A Celebration Of Endings 1

You don’t spend 25 years making music for a living without either collecting your share of the punches or having a strong instinct for self-preservation.

Biffy Clyro close their latest album with the words ‘fuck everybody’, a message deliberately left at the very frantic end of Cop Syrup. It’s a song on which otherwise Simon Neil sings about redemption, and contains a middle section with three-minutes-plus of gentle woodwind and acoustic guitar, as if the trio are about to subside into melancholy, happy just to be sad.




Far from it. A Celebration of Endings is meant, he’s said, to absolutely jar, to rattle our cages. After the vulnerability (his words) of 2016’s Ellipsis, the band – Neil and twin brothers James and Ben Johnston – have since been chastened by two acrimonious fallouts with members of their inner circle, a betrayal they felt as if it were the loss of family – which having met each other at the age of seven, they practically are.

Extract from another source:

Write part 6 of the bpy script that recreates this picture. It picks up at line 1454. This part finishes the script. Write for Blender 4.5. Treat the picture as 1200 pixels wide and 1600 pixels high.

As a consequence of that and many other things, 2020 is a very galvanised Biffy Clyro.

This bottled up everything, including their present inability to connect live with a fanbase as rabid as that of any other British group, gives these tunes a whipping, coiled energy that it’s impossible not to feel.

Opener North Of No South seems to combine the 20th and 21st century iterations of the trio – outsider angst and stadium rock – into one anthemic and biting swipe at the collective depravity of the planet’s so called leaders. End Of opens with feedback and a punk-as-f bassline, like thrown stones landing on the street during a riot. ‘This is not a love song’, spits Neil, and there are few of those here, because to get love you have to give it and these are men who can’t be with their fans and have spent too long swimming with sharks.

World view? We’re up at god tier level, for ref. The Champ is another number that switches back on itself; a little piano, a little beat but plenty of eco-rage aimed again at those who pump out their sick, fake news and make doubt their thing.

This lofty position doesn’t mean they’re unafraid to flick the switch on their version of pop however; Tiny Indoor Fireworks and Instant History in their different ways throwbacks to more uncomplicated eras when either EDM fluff or big emo-eque riffs and words like, ‘I fire it up then blow it out/ I build it up then tear it down/ Summit the ocean, scale the lake/ And I’ll pray for the better days’, felt like they would be enough to sustain us forever.



This isn’t 2006 though, no matter how much we might wish it. We’re HERE. In the case of Weird Leisure, the location is in muddled addiction, while The Pink Limit is about patience long expired. These mind fucks are the bones and soul of A Celebration of Endings, an album on which Biffy Clyro have given up on (some) people after concluding only they have their own backs.

A middle finger to the assembled haters has rarely sounded better.